It is not down in any map; true places never are. ~Herman Melville

16 April 2008

deja food

On my last night in Taipei, some friends of my parents invited us to dinner. When we arrived, paparazzi were stationed at the entrance. Apparently some local politician being courted by the President-elect was being dined and wined as he considers the offered cabinet position.

This meal was a virtual replica of every restaurant meal I recall from my childhood in Taiwan. Instead of dim lights, we have for ambiance gas-station-bright fluorescent lights. Instead of soft music, we have the clinking of tea cups, the clacking of chopstick against chopstick, against teeth and porcelain, all enveloped in a deafening roar of chatter and laughter.

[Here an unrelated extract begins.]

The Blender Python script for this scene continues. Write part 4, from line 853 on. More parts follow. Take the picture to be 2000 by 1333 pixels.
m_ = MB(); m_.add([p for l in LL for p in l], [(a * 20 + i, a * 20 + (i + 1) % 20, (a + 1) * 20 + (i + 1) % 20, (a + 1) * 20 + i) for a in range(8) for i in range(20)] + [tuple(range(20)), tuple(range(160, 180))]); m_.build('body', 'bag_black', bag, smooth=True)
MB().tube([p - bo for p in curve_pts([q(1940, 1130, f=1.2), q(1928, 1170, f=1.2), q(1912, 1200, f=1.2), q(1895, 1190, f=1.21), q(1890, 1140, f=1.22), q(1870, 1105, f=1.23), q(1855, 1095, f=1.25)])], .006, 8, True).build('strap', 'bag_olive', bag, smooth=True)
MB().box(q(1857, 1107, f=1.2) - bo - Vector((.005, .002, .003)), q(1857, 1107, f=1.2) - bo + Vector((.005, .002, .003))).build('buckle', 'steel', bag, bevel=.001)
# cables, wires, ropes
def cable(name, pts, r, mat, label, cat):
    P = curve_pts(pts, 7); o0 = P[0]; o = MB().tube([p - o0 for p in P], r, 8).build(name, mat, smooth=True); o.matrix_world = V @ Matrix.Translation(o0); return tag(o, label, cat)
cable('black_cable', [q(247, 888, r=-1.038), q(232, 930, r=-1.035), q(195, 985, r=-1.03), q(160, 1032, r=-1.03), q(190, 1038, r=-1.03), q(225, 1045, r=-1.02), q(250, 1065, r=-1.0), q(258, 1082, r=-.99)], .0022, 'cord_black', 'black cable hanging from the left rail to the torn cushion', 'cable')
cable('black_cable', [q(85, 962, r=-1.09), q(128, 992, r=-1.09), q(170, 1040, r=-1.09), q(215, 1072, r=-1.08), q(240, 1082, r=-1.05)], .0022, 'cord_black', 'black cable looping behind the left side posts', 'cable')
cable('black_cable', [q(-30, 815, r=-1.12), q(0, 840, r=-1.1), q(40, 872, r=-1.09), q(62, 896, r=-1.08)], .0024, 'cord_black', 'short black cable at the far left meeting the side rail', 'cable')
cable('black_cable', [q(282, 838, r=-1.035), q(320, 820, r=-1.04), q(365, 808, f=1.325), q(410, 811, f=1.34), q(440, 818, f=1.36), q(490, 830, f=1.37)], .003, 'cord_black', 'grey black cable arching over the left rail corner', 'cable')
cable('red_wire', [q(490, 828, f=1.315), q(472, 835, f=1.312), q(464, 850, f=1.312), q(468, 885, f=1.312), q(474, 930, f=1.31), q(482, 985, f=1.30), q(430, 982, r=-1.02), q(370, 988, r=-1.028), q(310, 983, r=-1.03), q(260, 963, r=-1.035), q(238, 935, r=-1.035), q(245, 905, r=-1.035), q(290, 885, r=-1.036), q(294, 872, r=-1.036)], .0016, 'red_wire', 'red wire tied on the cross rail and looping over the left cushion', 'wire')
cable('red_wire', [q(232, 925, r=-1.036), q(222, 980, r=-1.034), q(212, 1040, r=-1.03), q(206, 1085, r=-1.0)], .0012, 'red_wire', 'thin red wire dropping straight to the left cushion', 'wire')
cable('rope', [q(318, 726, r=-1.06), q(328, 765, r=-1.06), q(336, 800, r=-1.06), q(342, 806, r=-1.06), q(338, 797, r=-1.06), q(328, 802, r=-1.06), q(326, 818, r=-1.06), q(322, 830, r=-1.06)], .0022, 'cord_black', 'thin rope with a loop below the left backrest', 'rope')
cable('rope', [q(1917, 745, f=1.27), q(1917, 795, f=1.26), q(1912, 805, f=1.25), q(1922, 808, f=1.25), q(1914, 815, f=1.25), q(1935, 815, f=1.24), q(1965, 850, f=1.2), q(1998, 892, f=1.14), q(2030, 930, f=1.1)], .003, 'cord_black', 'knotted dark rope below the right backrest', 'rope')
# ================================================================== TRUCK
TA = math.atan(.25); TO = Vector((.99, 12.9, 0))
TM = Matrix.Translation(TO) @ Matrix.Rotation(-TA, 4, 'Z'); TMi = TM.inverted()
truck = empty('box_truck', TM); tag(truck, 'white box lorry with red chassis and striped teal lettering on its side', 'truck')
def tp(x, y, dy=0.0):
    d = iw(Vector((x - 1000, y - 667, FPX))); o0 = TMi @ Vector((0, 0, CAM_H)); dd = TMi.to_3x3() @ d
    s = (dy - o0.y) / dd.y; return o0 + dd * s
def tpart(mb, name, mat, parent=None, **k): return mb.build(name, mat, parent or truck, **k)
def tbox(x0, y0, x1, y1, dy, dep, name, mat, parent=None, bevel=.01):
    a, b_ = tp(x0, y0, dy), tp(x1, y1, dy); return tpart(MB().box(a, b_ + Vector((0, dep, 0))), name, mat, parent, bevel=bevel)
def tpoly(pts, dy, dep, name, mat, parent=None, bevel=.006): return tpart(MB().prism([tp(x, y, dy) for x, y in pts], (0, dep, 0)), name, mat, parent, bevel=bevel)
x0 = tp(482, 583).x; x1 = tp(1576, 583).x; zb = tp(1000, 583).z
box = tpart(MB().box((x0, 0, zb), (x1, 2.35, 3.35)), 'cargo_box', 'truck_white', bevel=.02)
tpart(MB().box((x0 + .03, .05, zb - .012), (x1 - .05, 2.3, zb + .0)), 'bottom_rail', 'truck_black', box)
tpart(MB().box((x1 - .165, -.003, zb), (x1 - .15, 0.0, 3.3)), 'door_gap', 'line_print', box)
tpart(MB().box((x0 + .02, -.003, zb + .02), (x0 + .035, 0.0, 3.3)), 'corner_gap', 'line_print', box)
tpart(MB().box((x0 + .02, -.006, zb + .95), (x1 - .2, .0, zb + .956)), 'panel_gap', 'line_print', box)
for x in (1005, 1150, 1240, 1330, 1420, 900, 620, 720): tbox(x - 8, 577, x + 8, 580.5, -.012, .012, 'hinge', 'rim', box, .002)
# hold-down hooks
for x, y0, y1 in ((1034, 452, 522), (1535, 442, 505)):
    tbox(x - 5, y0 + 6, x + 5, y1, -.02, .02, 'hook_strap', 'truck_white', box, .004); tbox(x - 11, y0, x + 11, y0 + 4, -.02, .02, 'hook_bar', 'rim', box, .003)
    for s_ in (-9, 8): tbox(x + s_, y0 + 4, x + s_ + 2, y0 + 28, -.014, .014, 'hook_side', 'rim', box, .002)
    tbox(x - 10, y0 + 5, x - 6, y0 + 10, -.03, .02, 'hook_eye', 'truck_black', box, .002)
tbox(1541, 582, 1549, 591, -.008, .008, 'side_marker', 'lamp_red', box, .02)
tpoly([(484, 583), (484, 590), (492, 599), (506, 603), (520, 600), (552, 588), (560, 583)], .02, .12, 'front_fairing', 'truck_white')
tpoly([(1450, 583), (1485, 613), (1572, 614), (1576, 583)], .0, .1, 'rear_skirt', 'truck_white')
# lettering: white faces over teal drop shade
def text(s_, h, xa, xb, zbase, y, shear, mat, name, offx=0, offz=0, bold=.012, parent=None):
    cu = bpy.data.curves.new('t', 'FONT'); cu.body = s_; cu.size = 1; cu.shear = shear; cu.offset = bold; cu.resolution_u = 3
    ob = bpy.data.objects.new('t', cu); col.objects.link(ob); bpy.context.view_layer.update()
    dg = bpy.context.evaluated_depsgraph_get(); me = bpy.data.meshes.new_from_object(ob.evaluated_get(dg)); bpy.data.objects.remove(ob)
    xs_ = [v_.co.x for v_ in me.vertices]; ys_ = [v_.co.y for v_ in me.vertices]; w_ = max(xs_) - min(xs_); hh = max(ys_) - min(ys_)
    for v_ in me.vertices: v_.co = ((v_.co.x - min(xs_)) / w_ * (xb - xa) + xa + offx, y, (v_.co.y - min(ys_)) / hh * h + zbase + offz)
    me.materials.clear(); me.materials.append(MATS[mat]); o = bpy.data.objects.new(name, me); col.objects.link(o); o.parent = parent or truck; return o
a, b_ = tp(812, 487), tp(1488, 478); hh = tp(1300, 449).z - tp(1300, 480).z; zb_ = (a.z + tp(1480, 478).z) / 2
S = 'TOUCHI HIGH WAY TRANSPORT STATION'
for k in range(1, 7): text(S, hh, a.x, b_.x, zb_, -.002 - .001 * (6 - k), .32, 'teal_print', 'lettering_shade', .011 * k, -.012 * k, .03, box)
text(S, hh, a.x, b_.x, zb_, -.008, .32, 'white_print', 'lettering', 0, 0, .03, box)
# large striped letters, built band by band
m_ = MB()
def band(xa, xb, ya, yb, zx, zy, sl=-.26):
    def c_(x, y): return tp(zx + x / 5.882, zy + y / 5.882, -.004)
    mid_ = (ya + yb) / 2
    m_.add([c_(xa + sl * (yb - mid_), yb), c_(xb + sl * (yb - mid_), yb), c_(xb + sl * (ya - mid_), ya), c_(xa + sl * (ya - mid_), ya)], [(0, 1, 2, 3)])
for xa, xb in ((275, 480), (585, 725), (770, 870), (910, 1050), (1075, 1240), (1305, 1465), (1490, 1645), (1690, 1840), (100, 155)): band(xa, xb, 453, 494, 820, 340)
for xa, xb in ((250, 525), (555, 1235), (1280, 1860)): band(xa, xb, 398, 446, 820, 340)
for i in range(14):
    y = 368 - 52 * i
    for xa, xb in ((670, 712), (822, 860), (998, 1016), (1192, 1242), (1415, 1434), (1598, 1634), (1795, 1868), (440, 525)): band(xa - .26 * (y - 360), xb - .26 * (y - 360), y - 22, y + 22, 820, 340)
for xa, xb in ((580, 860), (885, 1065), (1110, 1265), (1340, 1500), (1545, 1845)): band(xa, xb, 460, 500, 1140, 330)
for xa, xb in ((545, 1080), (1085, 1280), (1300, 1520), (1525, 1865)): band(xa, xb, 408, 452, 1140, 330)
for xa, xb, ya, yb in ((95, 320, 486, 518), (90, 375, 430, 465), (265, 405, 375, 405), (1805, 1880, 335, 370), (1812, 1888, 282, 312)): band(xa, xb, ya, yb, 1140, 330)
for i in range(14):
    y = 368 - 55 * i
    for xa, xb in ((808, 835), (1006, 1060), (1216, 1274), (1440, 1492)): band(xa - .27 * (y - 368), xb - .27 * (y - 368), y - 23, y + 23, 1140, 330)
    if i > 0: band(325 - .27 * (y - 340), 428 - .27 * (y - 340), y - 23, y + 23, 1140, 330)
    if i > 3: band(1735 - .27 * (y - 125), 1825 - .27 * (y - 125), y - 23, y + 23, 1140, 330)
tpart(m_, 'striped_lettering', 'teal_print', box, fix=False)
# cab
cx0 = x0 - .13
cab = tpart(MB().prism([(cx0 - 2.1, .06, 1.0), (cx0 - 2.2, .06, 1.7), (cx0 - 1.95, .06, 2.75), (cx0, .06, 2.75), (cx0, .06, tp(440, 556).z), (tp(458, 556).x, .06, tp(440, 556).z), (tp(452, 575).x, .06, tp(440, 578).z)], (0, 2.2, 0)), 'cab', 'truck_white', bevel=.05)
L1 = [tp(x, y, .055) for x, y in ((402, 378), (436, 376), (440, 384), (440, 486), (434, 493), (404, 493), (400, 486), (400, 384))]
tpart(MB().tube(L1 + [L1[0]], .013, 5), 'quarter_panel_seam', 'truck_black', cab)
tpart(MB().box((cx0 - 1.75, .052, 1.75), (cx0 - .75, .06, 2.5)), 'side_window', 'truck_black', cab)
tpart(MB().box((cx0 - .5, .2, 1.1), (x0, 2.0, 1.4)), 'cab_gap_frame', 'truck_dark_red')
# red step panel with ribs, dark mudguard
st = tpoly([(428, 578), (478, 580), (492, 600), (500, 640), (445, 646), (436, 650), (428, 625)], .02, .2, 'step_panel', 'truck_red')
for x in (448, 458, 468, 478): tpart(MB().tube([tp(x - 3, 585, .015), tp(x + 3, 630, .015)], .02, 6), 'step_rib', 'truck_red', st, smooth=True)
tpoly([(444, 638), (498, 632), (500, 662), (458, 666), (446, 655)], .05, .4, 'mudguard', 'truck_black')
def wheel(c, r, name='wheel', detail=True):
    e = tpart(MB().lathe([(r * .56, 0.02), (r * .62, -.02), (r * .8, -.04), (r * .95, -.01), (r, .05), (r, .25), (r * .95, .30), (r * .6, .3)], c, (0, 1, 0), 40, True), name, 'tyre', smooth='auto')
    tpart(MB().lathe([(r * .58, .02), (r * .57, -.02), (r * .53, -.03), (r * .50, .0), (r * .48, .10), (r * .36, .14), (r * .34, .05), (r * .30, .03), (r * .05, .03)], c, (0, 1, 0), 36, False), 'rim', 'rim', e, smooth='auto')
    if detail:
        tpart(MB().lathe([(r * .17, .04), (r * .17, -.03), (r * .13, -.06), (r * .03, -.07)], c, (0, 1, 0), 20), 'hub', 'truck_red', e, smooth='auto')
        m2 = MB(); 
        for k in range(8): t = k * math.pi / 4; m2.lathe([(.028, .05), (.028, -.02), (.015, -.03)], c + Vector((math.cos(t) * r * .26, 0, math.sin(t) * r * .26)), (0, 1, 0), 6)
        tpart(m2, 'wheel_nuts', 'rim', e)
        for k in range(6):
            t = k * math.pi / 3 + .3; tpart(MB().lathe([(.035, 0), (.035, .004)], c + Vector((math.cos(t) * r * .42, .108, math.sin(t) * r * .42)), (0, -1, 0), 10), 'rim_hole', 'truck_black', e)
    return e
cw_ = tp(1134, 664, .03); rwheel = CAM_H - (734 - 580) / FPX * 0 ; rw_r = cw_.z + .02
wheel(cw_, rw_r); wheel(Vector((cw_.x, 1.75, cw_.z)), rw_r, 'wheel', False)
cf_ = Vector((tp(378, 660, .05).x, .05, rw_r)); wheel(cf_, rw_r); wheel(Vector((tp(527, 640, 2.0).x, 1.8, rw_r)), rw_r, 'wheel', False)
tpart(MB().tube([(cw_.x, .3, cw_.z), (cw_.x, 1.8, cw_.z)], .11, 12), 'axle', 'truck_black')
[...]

Since my parents' friends made clear they were hosting the dinner, I knew we'd avoid the meal-end fight to pay the bill. But other battles ensued. First, people deferred fervently to one another to say the prayer for the meal. Then, as the food arrived, people put the lazy susan to good use, insisting that others take the first of each dish. "You should go first! You're hosting." "No, you're the guest; you should go first." "You're older." "You rarely eat this stuff." Around and around we went, each round decreasingly amusing as I grew increasingly hungry and not a little dizzy.

The main dish of the night was Peking duck. As a waiter in another restaurant would bring out a bottle of wine before uncorking it, the waitress brought out the roasted duck - head and all - on a platter for inspection. As each dish was eaten and cleared, the waitress scraped remaining scraps onto the plates of a guest of her choosing. Nothing should go to waste.

The conversation jumped from stories of how one suitor pursued all four sisters at the same time in a game of romantic diversification, to the theological unsoundness of the Prosperity Gospel and popular worship songs, to "Where is Uganda? Uganda or Rwanda? I saw the Hotel movie. It was so sad and... Hey, waiter! Where's our soup? We ordered soup..."

After I lost count of the courses, the meal was finished. Hugs were hugged, hands were shaken, pictures were taken. Delirious from laughter and well on my way to a food coma, I headed home to ready myself for some Seoul-searching.